ル・カフェを出て、モールと並行する裏道を下っていく。アジア系の飲食店や、近在のアジア人の為の食品雑貨店(昔は、店頭で複数台のビデオデッキをフル稼働させて海賊版ビデオ作ってたりした)がずらりと並ぶ、異空間。わずか10m弱のパレードの喧騒が、やけに遠くに聞こえる。10分少々歩いて、目的の場所へ到着。先ごろ閉館した、横浜日劇と、ジャック&ベティである。

横浜日劇は、『探偵濱マイク』の舞台としてロケに使われた事で有名だが、純粋な二番館である。俺が住んでいた頃は、ロードショーから2ヶ月くらいのラグしかない新しい映画しか掛かっていなかったので、一度も足を運んだことが無かった。だが、何がしかのノスタルジーは感じてしまう。

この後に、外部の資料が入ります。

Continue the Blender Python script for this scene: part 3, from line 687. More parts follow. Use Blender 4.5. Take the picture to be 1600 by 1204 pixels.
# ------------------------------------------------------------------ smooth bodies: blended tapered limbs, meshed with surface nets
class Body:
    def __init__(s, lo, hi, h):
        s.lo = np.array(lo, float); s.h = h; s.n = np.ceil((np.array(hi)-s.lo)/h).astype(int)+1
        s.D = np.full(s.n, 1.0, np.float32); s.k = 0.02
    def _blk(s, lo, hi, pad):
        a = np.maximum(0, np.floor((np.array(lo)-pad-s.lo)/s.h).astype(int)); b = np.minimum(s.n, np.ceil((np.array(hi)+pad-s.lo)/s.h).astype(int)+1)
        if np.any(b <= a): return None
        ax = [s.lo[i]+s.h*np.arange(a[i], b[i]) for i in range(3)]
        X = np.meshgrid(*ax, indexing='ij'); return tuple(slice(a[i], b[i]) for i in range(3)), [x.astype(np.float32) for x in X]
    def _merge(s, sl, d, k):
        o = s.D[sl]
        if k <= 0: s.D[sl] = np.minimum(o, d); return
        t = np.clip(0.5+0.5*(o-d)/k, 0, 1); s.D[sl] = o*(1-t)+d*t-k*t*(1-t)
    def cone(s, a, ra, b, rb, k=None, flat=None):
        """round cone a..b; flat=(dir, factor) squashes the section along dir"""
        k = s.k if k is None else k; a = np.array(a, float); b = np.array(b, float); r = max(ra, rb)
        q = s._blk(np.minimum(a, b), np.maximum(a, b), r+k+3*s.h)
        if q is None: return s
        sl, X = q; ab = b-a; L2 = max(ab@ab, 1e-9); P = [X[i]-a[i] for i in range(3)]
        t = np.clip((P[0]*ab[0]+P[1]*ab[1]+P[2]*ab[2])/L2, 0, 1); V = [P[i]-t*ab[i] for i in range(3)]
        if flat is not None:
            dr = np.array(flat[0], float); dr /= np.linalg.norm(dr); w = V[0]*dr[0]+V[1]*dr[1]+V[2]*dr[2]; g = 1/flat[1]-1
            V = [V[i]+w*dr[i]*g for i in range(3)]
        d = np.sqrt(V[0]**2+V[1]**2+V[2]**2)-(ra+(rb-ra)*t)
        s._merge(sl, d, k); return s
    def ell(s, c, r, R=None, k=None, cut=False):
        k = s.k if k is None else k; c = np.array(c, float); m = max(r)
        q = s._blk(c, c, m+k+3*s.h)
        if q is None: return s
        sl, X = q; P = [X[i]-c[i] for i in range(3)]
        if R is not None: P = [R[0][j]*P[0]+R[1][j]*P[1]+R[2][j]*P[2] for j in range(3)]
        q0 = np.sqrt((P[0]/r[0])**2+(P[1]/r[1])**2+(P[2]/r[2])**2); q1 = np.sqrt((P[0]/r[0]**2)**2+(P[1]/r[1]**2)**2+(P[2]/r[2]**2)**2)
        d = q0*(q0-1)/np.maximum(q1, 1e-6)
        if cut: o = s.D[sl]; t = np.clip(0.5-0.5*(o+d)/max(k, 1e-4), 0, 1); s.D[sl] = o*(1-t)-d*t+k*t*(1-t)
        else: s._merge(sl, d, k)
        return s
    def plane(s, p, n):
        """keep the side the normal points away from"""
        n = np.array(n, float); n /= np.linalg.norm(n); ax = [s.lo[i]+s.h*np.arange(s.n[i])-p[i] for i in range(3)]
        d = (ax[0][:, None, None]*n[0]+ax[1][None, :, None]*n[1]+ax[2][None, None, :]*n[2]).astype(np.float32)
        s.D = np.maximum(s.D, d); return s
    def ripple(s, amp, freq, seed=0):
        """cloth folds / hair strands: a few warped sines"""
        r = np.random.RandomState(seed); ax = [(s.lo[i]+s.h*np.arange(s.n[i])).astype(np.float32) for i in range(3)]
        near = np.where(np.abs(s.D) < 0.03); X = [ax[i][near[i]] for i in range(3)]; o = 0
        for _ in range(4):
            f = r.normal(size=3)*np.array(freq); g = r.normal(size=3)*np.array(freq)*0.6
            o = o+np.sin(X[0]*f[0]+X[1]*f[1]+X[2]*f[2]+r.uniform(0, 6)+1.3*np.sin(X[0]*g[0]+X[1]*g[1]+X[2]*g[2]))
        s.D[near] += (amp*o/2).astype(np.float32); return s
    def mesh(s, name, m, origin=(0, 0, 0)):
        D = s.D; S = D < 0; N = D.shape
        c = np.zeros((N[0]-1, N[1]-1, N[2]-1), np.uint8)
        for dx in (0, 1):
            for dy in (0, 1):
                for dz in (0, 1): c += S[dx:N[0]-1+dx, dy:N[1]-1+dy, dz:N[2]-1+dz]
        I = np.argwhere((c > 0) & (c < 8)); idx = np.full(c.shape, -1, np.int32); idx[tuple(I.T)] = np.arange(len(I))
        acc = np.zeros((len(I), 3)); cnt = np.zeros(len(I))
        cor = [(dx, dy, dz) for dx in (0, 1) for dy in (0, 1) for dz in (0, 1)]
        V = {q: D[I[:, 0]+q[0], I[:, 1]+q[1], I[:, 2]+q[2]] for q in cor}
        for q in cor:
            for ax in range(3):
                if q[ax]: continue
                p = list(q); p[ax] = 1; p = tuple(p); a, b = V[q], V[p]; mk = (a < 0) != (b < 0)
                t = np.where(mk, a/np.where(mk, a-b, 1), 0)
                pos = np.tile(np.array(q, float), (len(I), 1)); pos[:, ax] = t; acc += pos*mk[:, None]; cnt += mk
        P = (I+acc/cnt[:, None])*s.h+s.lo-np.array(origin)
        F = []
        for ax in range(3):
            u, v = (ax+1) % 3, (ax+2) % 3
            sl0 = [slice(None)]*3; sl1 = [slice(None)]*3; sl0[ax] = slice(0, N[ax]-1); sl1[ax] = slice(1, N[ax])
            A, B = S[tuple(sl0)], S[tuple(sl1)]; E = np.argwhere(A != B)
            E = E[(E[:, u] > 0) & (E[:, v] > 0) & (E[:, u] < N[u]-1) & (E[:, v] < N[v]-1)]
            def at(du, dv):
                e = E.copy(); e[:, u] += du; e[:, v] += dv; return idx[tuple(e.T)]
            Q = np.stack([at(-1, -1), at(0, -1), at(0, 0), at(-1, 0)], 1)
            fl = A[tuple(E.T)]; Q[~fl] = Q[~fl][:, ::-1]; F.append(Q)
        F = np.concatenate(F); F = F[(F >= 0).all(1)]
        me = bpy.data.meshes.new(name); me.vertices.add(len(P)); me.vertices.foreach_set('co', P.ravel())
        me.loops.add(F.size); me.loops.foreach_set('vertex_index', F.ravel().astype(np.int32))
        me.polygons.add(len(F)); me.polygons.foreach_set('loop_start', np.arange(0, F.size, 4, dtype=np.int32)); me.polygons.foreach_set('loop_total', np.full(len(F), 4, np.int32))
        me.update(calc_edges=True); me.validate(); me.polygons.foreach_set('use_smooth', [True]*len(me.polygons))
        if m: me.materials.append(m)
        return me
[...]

ポスタースペースにはびっしりと、80年代の映画のポスターが貼られていた。閉館時に、残っていたものを使い切った「死に化粧」なのであろう。

ジャック&ベティは、そもそも店構えが映画館っぽくない、小洒落た演劇スペースのようだった。だけに、入り口を硬くシャッターで閉ざされ、看板のネオンをはがされてしまうと、もう本当に見る影も無い。こちらには良く通ったなぁ。単館系の二番館といわゆる名画座をそれぞれ「ジャック」と「ベティ」が分担していた。どっちがどっちだったか失念したが。市川雷蔵特集には、会社辞めた直後のニート期間に通いつめたなぁ。『ムトゥ 踊るマハラジャ』は休憩告知の画面を上映しながらも、ぶっ続けで上映えらい疲れたもんだ。

再びモールへ足を向けると、丁度、崎陽軒のパレードに出くわした。あれはなんというのか?バンジョーとか使うアメリカ民謡風にアレンジされた「青い目の人形」にのって、ブロンドのセルロイド人形や日本人形の仮装をした美女・美少女たちが、ティン・トイをイメージした装飾のパレードカーの上で踊っている。「人形のように可愛らしい」女の子を「人形化」するという発想。それが蒼天の元、元気に楽しげに踊っている様は、なにやら白昼夢的である。
いろいろな感情が綯交ぜになったノスタルジーというものを満喫できた一日だった。考えてみれば、「里帰り」の感覚というのはこういうものなのかなぁ。実家が埼玉の俺にとっては、初めての経験だった。